**What to do**
Copy each line of the records that holds the string "follow".

**Source data**
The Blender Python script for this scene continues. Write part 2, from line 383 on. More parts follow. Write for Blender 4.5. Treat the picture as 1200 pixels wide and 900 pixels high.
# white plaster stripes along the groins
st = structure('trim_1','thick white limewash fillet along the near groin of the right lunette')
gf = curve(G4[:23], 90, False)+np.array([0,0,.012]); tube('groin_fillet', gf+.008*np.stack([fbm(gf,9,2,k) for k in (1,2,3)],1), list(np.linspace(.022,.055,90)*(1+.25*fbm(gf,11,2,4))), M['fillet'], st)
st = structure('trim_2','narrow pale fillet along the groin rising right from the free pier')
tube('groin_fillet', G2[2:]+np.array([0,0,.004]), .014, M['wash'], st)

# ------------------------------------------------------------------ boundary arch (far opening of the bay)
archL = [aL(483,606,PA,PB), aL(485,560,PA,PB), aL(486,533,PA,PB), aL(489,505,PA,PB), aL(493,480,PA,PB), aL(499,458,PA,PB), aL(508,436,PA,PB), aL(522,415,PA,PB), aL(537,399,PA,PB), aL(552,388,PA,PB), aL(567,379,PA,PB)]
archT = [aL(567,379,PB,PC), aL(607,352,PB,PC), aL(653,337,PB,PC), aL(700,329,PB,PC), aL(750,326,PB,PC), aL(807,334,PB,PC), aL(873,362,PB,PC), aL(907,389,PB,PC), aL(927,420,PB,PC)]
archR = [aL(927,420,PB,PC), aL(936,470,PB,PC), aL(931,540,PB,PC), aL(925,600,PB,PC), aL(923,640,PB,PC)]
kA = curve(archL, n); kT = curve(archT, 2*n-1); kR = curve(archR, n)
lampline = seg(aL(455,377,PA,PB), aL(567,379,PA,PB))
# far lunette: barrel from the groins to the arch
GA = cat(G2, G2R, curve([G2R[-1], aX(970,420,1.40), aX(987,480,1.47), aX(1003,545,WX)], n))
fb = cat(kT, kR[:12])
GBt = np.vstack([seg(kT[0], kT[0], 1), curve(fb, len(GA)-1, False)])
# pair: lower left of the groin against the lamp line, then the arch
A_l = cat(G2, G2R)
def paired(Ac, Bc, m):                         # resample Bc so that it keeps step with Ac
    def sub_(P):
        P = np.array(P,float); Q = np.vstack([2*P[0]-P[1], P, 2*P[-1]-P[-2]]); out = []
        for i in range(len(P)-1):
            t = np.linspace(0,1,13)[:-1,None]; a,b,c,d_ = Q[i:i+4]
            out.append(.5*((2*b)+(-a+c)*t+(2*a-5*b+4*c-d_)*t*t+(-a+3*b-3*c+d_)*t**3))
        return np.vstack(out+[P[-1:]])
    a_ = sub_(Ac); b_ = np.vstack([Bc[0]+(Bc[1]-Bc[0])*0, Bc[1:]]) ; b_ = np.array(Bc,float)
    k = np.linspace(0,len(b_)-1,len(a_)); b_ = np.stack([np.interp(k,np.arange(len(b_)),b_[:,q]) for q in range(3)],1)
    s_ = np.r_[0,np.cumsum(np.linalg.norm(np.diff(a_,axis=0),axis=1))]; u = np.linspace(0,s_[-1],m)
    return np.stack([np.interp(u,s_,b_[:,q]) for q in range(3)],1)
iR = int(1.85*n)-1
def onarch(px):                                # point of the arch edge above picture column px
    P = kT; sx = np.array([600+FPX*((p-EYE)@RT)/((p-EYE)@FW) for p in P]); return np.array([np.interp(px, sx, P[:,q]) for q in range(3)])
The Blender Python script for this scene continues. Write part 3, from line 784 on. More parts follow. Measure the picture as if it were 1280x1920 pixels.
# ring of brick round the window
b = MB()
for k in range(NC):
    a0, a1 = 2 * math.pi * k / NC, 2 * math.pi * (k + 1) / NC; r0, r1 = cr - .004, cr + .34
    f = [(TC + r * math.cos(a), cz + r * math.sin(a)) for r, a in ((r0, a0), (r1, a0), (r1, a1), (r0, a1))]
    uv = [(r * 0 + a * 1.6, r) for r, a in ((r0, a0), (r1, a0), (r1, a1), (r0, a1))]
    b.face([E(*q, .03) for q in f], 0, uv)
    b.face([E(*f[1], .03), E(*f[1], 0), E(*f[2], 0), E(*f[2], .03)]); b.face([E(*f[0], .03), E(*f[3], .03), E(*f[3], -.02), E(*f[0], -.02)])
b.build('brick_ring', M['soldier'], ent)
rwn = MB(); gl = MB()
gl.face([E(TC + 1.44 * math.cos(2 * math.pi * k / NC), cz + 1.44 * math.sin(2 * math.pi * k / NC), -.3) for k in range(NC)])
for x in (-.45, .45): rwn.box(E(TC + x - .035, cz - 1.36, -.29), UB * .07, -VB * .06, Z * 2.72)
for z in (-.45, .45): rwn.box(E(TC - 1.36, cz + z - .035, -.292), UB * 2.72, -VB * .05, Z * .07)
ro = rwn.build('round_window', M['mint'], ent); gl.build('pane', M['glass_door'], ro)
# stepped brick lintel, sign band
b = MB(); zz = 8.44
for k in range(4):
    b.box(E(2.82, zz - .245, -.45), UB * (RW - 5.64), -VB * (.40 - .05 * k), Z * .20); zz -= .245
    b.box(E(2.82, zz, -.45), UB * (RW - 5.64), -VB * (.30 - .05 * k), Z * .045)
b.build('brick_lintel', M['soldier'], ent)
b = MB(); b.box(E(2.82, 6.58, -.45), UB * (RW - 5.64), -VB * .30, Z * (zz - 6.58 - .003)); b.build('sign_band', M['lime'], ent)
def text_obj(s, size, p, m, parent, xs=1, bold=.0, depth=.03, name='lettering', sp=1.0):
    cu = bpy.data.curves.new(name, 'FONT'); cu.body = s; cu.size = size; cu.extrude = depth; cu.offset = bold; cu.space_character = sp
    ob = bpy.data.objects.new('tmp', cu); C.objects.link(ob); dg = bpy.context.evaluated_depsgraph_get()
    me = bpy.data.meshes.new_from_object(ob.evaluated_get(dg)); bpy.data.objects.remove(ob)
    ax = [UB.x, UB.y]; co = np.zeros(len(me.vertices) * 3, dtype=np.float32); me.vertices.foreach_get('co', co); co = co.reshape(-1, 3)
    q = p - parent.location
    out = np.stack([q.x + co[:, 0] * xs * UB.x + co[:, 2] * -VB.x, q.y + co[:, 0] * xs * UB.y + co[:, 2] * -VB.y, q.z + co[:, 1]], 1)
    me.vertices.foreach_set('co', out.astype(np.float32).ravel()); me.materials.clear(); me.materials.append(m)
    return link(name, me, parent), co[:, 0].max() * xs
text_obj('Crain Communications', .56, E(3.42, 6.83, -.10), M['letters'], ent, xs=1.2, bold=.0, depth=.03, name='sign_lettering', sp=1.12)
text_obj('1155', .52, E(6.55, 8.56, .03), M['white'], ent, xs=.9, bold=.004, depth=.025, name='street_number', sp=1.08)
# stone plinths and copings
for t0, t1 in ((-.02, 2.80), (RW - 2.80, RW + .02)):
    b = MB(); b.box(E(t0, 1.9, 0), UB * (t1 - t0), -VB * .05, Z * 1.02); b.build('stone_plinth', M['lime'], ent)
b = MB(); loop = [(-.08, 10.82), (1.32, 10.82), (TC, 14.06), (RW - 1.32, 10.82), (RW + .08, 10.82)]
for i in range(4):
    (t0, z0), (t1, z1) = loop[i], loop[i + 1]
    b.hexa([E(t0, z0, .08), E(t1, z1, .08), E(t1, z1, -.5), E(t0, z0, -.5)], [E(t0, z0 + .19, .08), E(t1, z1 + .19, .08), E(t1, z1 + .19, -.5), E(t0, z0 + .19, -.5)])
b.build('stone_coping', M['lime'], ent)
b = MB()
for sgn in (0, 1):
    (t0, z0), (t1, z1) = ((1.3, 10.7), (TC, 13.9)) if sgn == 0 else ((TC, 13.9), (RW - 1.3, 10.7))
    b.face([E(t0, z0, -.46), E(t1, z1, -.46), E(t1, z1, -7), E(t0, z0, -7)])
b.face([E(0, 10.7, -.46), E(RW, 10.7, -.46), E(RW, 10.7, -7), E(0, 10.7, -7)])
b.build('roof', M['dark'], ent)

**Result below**
The Blender Python script for this scene continues. Write part 2, from line 383 on. More parts follow. Write for Blender 4.5. Treat the picture as 1200 pixels wide and 900 pixels high.
The Blender Python script for this scene continues. Write part 3, from line 784 on. More parts follow. Measure the picture as if it were 1280x1920 pixels.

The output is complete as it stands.